Auf dem Bau zu arbeiten muss cool werden
Am Bau sind derzeit 60 Prozent der Ausbildungsplätze unbesetzt - und das hat Auswirkungen. Viele Handwerksbetriebe können ihre Aufträge kaum abarbeiten und überlegen, wie sie junge Menschen fürs Handwerk begeistern können.
Das Wichtigste zur Nachwuchskrise am Bau in Kürze
- 60 % der Ausbildungsplätze im Bauhandwerk bleiben unbesetzt – 15.000 Stellen konnten 2022 nicht besetzt werden
- Viele Azubis verlassen den Bau nach wenigen Jahren und wechseln in Industrie oder andere Berufe
- Besonders betroffen: Hoch-, Tief-, Straßenbau sowie Ausbau-, SHK- und Elektrogewerke
- Gründe: schlechtes Image, rauer Umgangston, viele Überstunden, lange Pendelwege, schlechte Vereinbarkeit von Beruf und Privatleben
- IG Bau fordert höhere Ausbildungsvergütung und Bezahlung der Fahrzeiten
- Imagekampagnen in Social Media könnten junge Menschen besser erreichen als klassische Stellenanzeigen

Der Baubranche geht es derzeit nicht besser als vielen anderen Branchen.

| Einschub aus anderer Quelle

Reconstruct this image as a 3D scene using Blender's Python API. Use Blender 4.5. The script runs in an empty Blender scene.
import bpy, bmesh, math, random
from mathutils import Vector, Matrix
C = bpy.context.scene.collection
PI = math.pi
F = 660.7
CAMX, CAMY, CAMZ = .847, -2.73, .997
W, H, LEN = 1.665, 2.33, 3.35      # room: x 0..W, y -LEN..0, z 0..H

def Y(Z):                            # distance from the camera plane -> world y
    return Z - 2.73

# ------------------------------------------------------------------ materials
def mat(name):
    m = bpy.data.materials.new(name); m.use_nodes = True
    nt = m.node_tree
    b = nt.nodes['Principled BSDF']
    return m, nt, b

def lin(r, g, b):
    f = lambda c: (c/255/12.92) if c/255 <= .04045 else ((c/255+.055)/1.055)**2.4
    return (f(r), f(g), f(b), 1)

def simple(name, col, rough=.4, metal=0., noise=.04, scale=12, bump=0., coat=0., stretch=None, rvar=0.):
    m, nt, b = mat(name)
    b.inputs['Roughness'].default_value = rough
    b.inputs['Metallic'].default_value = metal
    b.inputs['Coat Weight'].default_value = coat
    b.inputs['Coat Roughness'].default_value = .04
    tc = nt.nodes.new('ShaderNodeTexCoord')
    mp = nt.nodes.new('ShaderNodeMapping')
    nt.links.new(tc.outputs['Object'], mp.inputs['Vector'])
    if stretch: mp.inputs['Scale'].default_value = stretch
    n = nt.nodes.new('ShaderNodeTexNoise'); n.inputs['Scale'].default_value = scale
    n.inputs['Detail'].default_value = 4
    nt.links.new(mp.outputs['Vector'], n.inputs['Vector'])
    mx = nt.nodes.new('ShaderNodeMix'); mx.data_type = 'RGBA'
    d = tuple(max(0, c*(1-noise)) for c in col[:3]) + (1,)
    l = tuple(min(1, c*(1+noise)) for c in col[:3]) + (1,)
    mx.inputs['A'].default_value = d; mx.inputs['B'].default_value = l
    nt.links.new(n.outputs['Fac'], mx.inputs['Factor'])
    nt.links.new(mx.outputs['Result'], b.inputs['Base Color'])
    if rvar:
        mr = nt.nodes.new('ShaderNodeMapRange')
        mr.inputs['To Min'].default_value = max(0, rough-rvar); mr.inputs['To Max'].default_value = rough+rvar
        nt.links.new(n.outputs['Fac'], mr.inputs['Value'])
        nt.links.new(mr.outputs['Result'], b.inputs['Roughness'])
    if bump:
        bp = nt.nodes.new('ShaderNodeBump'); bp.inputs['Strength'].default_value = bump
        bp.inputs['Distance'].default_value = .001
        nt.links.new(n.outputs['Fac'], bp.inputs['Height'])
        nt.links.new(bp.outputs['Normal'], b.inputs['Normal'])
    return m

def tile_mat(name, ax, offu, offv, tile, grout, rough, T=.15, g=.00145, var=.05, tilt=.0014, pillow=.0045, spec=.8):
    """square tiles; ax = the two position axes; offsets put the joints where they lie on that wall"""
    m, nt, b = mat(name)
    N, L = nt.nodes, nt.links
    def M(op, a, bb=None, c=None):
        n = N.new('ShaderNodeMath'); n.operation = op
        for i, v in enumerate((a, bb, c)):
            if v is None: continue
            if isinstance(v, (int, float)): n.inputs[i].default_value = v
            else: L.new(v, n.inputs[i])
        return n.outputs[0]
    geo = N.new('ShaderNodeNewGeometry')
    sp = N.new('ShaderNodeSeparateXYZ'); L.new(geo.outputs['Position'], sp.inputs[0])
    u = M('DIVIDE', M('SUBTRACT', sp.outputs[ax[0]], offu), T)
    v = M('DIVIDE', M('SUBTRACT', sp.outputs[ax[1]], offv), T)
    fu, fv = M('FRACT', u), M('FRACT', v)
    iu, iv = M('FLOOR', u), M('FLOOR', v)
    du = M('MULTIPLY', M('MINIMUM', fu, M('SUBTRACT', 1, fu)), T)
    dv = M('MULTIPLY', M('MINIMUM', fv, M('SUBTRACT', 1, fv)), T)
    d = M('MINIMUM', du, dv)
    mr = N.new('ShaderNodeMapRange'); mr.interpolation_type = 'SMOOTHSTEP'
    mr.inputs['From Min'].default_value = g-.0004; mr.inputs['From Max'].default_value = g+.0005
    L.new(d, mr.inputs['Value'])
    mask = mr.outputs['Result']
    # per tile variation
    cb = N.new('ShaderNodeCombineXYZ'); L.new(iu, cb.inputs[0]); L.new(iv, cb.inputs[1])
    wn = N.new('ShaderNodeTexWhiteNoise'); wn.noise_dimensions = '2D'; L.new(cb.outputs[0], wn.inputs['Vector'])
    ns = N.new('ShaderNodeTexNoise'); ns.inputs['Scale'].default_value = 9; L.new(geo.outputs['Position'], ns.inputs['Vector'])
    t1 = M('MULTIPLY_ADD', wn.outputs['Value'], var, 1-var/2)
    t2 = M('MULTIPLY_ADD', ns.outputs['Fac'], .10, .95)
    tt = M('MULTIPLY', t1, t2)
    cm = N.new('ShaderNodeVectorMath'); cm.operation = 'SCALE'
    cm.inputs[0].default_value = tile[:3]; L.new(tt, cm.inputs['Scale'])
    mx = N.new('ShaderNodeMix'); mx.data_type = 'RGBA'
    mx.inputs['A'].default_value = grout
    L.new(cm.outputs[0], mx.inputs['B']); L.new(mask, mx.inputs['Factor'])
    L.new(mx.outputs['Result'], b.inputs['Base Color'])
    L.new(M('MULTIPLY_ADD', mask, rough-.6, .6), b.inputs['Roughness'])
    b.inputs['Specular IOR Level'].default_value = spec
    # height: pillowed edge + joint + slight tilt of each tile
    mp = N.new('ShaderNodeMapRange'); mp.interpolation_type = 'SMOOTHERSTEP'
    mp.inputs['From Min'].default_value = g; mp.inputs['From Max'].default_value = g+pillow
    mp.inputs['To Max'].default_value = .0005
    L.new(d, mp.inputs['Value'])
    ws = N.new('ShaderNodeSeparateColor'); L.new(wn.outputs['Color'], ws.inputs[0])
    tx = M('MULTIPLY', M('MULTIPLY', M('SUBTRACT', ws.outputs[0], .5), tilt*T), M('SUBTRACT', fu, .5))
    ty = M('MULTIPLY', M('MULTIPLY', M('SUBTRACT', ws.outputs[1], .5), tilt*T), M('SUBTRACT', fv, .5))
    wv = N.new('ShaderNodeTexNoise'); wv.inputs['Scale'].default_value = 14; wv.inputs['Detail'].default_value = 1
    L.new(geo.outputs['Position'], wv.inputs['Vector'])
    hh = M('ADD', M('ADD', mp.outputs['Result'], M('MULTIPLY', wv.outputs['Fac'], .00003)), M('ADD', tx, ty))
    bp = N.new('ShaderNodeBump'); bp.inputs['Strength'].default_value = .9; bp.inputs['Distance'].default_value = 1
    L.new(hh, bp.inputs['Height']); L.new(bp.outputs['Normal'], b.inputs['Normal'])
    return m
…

Personal ist knapp und Nachwuchs nicht in Sicht. Während woanders Automatisierung und Digitalisierung helfen können, bringt das auf dem Bau nichts.
Derzeit lernen 38.000 Azubis das Bauhandwerk, so die Deutsche Arbeitsagentur. Das sind zu wenige; für etwa 15.000 Ausbildungsplätze fand sich niemand. Leider bleiben die jungen Menschen der Baubranche auch nicht lange treu – etwa die Hälfte von ihnen ist nach fünf Jahren nicht mehr auf der Baustelle anzutreffen. Sie wechseln in die Industrie oder machen eine neue Ausbildung, erklärt die Industriegewerkschaft Bau (IG Bau).
Wohin der Handwerkermangel führt, weiß jeder, der in den letzten Wochen versucht hat, eine Handwerkerin oder einen Handwerker zu bekommen. Wartezeiten von neun oder sogar elf Wochen sind keine Seltenheit.
Welche Gewerke sind besonders betroffen?
Laut einer Studie des Instituts der deutschen Wirtschaft (IW) fehlen derzeit 54.000 Gesellinnen und Gesellen. In einigen Bereichen ist die Situation schlimmer als in anderen. Der Zentralverband des Deutschen Handwerks sagt, dass der Hochbau, Tiefbau und der Straßenbau besonders leiden. Aber auch in den Ausbaugewerken sowie im Bereich Sanitär, Heizung und Elektro sieht es düster aus.
Warum wollen zu wenige auf den Bau?
Leider ist es um das Image der Baubranche nicht gut bestellt. Auf dem Bau herrscht ein rauer Ton – so lautet die gängige Meinung. Oft stimmt das auch. Außerdem müssen die Beschäftigten viele Überstunden leisten und lange zu den Baustellen pendeln.
Das ist insofern ein Problem, als dass vielen Jüngeren die Work-Life-Balance besonders wichtig ist. Hinzu kommt, dass das Handwerk um dieselben Bewerber:innen buhlt wie die Industrie. Letztere bietet oft geregelte Arbeitszeiten, und einen Betriebsrat, der bei Konflikten vermittelt, gibt es auch.
Doch wie lässt sich das Problem angehen?
Den Handwerksbetrieben muss es dringend gelingen, junge Menschen für ihre Ausbildungsplätze zu gewinnen. Es gibt durchaus Dinge, die verbessert werden können. Die IG Bau schlägt vor, allen Auszubildenden monatlich hundert Euro mehr zu zahlen und auch die Fahrerei zu den Baustellen endlich zu vergüten. Bislang sehen die Beschäftigten dafür meist keinen Pfennig.
Das Image muss aufpoliert werden, so die IG Bau. Noch immer streben viele lieber in akademische Berufe, obwohl man als Handwerksmeisterin oder ein Handwerksmeister ähnlich gut verdient und spannende Aufgaben hat. Die bei den jungen Generationen viel diskutierte Energiewende lässt sich in Handwerksberufen aktiv voranbringen, während andere nur darüber reden können. Warum nicht mal in sozialen Medien wie TikTok oder Instagram darüber berichten, wie spannend der Berufsalltag im Handwerk sein kann? Oder welche zukunftsträchtigen Baustoffe es gibt und wie diese den Umweltschutz voranbringen?
Das kann sich mehr lohnen als eine Stellenanzeige in einer Zeitung, denn dort informieren sich Jugendliche eher selten über Jobangebote.